Segundo Ana Caroline Dias Silva, que, com Cristina Alejandra Larraín Manzo e Matheus Sousa Barros, compôs a equipe do Endure nas relatorias do EITS, o trabalho foi orientado pelo conceito de “Ecologia de Saberes”, que promove o diálogo entre diferentes formas de conhecimento, fortalecendo as lutas sociais sem hierarquizar os saberes. “Enquanto parte da equipe de relatoria, foi fundamental reconhecer que relatar é um ato político, que exige atenção para ser fiel às falas e para garantir o registro das vozes mais tímidas ou frequentemente silenciadas, sem suprimir divergências ou ocultar contradições”, ressaltou. Para ela, a facilitação gráfica é uma forma de sistematizar e organizar informações em uma linguagem visual, desempenhando um papel essencial no registro dos diálogos entre saberes. “Esse processo é, ao mesmo tempo, sistêmico e inclusivo, utilizando ilustrações para representar pensamentos complexos de maneira criativa e fácil de entender. Além disso, contribui significativamente para a construção da memória das trocas de experiências”, pontuo




Outra importante participação foi de Maíra Rodrigues da Silva (doutoranda do IG e primeira mestra quilombola da Unicamp) na mesa sobre Racismo Ambiental. Em sua fala, ela destacou o racismo ambiental com uma prática histórica no Brasil, que traz a violação de direitos à população negra, incluindo quilombolas, população periférica e povos e comunidades tradicionais, além de indígenas. “O combate a essa prática se dá pela asseguração de diretos a esses povos, principalmente a regularização fundiária de suas terra”, afirmou. Maíra chamou atenção ainda para a necessidade do combate às violações causadas por setores agropecuários, energéticos, imobiliários e de mineração, que se instalam sobrepostos a esses territórios e produzem diversos impactos.

A realização do EITS é fruto de uma parceria entre a Fundação Oswaldo Cruz (Fiocruz), o Fórum de Comunidades Tradicionais (FCT), o Observatório de Territórios Sustentáveis e Saudáveis da Bocaina (OTSS), a Universidade Federal Fluminense (UFF), a Universidade Estadual Paulista (UNESP) e o Colégio Pedro II (CPII).
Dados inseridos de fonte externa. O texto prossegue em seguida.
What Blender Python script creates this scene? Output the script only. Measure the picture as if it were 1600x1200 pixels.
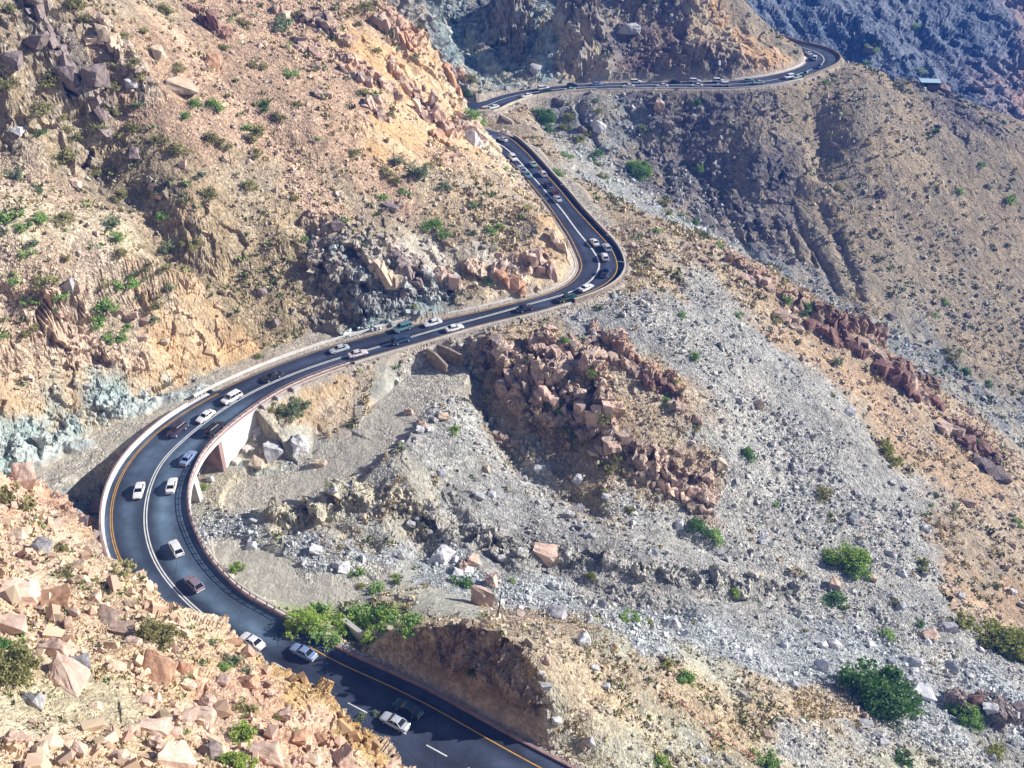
import bpy, bmesh, math, random, time
import numpy as np
from mathutils import Vector
T0 = time.time()
for o in list(bpy.data.objects):
    bpy.data.objects.remove(o, do_unlink=True)
SC = bpy.context.scene
COL = SC.collection
rng = np.random.default_rng(11)
random.seed(11)
R = math.radians

# ------------------------------------------------------------------ camera
CAM_H, PITCH, FPX = 122.0, R(33.3), 1550.0
SP, CP = math.sin(PITCH), math.cos(PITCH)
cam_data = bpy.data.cameras.new('camera')
cam_data.sensor_width = 36.0
cam_data.lens = FPX / 1600.0 * 36.0
cam_data.clip_start = 0.5
cam_data.clip_end = 4000
cam = bpy.data.objects.new('camera', cam_data)
COL.objects.link(cam)
cam.location = (0, 0, CAM_H)
cam.rotation_euler = (R(90) - PITCH, 0, 0)
SC.camera = cam

# ------------------------------------------------------------------ light
SUN_EL = R(27)          # the sun is low on the right
SUN_DIR = Vector((math.cos(SUN_EL) * math.cos(R(10)), math.cos(SUN_EL) * math.sin(R(10)), math.sin(SUN_EL)))
w = bpy.data.worlds.new('World'); SC.world = w; w.use_nodes = True
nt = w.node_tree; nt.nodes.clear()
sky = nt.nodes.new('ShaderNodeTexSky'); sky.sky_type = 'NISHITA'; sky.sun_disc = False
sky.sun_elevation = SUN_EL
sky.sun_rotation = math.atan2(SUN_DIR.x, SUN_DIR.y)
bg = nt.nodes.new('ShaderNodeBackground'); bg.inputs['Strength'].default_value = 0.055
wo = nt.nodes.new('ShaderNodeOutputWorld')
nt.links.new(sky.outputs[0], bg.inputs[0]); nt.links.new(bg.outputs[0], wo.inputs[0])
sl = bpy.data.lights.new('sun', 'SUN'); sl.energy = 5.0; sl.angle = R(0.5); sl.color = (1.0, 0.965, 0.91)
sun = bpy.data.objects.new('sun', sl); COL.objects.link(sun)
sun.rotation_euler = (-SUN_DIR).to_track_quat('-Z', 'Y').to_euler()
SC.view_settings.view_transform = 'Standard'
SC.view_settings.look = 'None'
SC.view_settings.exposure = 0.92
SC.view_settings.gamma = 1.0
SC.cycles.max_bounces = 5
SC.cycles.diffuse_bounces = 3
SC.cycles.transparent_max_bounces = 6
SC.cycles.volume_bounces = 0

# ------------------------------------------------------------------ helpers
def P(px, py, z=0.0):
    """world point seen at photo pixel (1600x1200) at height z"""
    u = (px - 800.0) / FPX; v = (py - 600.0) / FPX
    t = (CAM_H - z) / (SP + v * CP)
    return (t * u, t * (CP - v * SP), z)

def PIX(p):
    """photo pixel of world points (n,3)"""
    x, y, z = p[..., 0], p[..., 1], p[..., 2] - CAM_H
    d = y * CP - z * SP
    d = np.maximum(d, 1e-3)
    up = y * SP + z * CP
    return 800 + FPX * x / d, 600 - FPX * up / d, d

def _hash(ix, iy, iz, seed):
    h = (ix.astype(np.int64) * 374761393 + iy.astype(np.int64) * 668265263 + iz.astype(np.int64) * 2147483647 + seed * 1274126177) & 0xffffffff
    h = ((h ^ (h >> 13)) * 1274126177) & 0xffffffff
    h = h ^ (h >> 16)
    return (h & 0xffff).astype(np.float32) / 65535.0

def vnoise(x, y, z=None, seed=0):
    x0 = np.floor(x); y0 = np.floor(y)
    fx = (x - x0).astype(np.float32); fy = (y - y0).astype(np.float32)
    fx = fx * fx * (3 - 2 * fx); fy = fy * fy * (3 - 2 * fy)
    if z is None:
        zz = np.zeros_like(x0)
        a = _hash(x0, y0, zz, seed); b = _hash(x0 + 1, y0, zz, seed)
        c = _hash(x0, y0 + 1, zz, seed); d = _hash(x0 + 1, y0 + 1, zz, seed)
        return (a + (b - a) * fx + (c - a) * fy + (a - b - c + d) * fx * fy) * 2 - 1
    z0 = np.floor(z); fz = (z - z0).astype(np.float32); fz = fz * fz * (3 - 2 * fz)
    out = 0
    for dz in (0, 1):
        a = _hash(x0, y0, z0 + dz, seed); b = _hash(x0 + 1, y0, z0 + dz, seed)
        c = _hash(x0, y0 + 1, z0 + dz, seed); d = _hash(x0 + 1, y0 + 1, z0 + dz, seed)
        s = a + (b - a) * fx + (c - a) * fy + (a - b - c + d) * fx * fy
        out = out + s * (fz if dz else 1 - fz)
    return out * 2 - 1

def fbm(x, y, z=None, octs=4, seed=0, gain=0.5):
    s = 0; a = 1; n = 0
    for i in range(octs):
        s = s + a * vnoise(x, y, z, seed + i * 17); n += a
        x = x * 2.03 + 5.1; y = y * 2.03 + 1.7
        if z is not None: z = z * 2.03 + 3.3
        a *= gain
    return s / n

def ridged(x, y, z=None, octs=4, seed=0, gain=0.5):
    s = 0; a = 1; n = 0
    for i in range(octs):
        s = s + a * (1 - 2 * np.abs(vnoise(x, y, z, seed + i * 13))); n += a
        x = x * 2.07 + 9.1; y = y * 2.07 + 4.7
        if z is not None: z = z * 2.07 + 1.3
        a *= gain
    return s / n

def smooth(a, b, x):
    t = np.clip((x - a) / (b - a), 0, 1)
    return t * t * (3 - 2 * t)

def facets(x, y, z, seed, flat=0.45):
    """broken-rock relief: every voronoi cell is a tilted plane at its own offset (about -1..1)"""
    x0 = np.floor(x); y0 = np.floor(y); z0 = np.floor(z)
    best = np.full(x.shape, 9.0, np.float32); out = np.zeros(x.shape, np.float32)
    for dx in (-1, 0, 1):
        for dy in (-1, 0, 1):
            for dz in (-1, 0, 1):
                cx = x0 + dx; cy = y0 + dy; cz = z0 + dz
                jx = _hash(cx, cy, cz, seed); jy = _hash(cx, cy, cz, seed + 1); jz = _hash(cx, cy, cz, seed + 2)
                rx = (x - cx - jx).astype(np.float32); ry = (y - cy - jy).astype(np.float32); rz = (z - cz - jz).astype(np.float32)
                d = rx * rx + ry * ry + rz * rz
                m = d < best
                tilt = (jy * 2 - 1) * rx + (jz * 2 - 1) * ry + (jx * 2 - 1) * rz
                val = (_hash(cx, cy, cz, seed + 3) * 2 - 1) * (1 - flat) + tilt * 1.4 * flat * 2
                best = np.where(m, d, best); out = np.where(m, val, out)
    return out

# materials ---------------------------------------------------------
def new_mat(name):
    m = bpy.data.materials.new(name); m.use_nodes = True
    n = m.node_tree.nodes; l = m.node_tree.links
    b = n['Principled BSDF']
    return m, n, l, b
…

Foram mais de 70 atividades entre mesas, oficinas, seminários, trocas de experiências e vivências culturais, organizadas a partir de cinco eixos temáticos: (1) ecologia de saberes para o bem-viver; (2) oceanos e rios – redes de vida e saberes; (3) saúde, resiliência e organização social; (4) educação, cultura e modos de vida; e (5) articulação em redes.

Todo o evento foi protagonizado pelos comunitários, pessoas indígenas, quilombolas e caiçaras, de diversas regiões do Brasil, ressaltando-se a atenção à paridade de gênero nas mesas de debates. Entre os destaques da programação, estão as reuniões do Conselho Nacional de Povos e Comunidades Tradicionais (CNPCT), da Comissão Nacional de Agroecologia e Produção Orgânica (CNAPO) e a Câmara Temática de Povos e Comunidades Tradicionais da Comissão Nacional dos Objetivos de Desenvolvimento Sustentável (CNODS), realizadas fora de Brasília pela primeira vez na história. Os Ministérios da Cultura, do Desenvolvimento Agrário e Agricultura Familiar, da Igualdade Racial, dos Povos Indígenas, entre outros, além da Secretaria Geral da Presidência da República, também marcaram presença no evento.

O encerramento do Encontro celebrou o lançamento do Armazém do Território do Fórum de Comunidades Tradicionais no Centro Histórico de Paraty e da Rede Nhandereko, do FCT, que promoverá experiências autênticas de Turismo de Base Comunitária (TBC) protagonizadas por comunidades indígenas, quilombolas e caiçaras no litoral sul do Rio de Janeiro e litoral norte de São Paulo.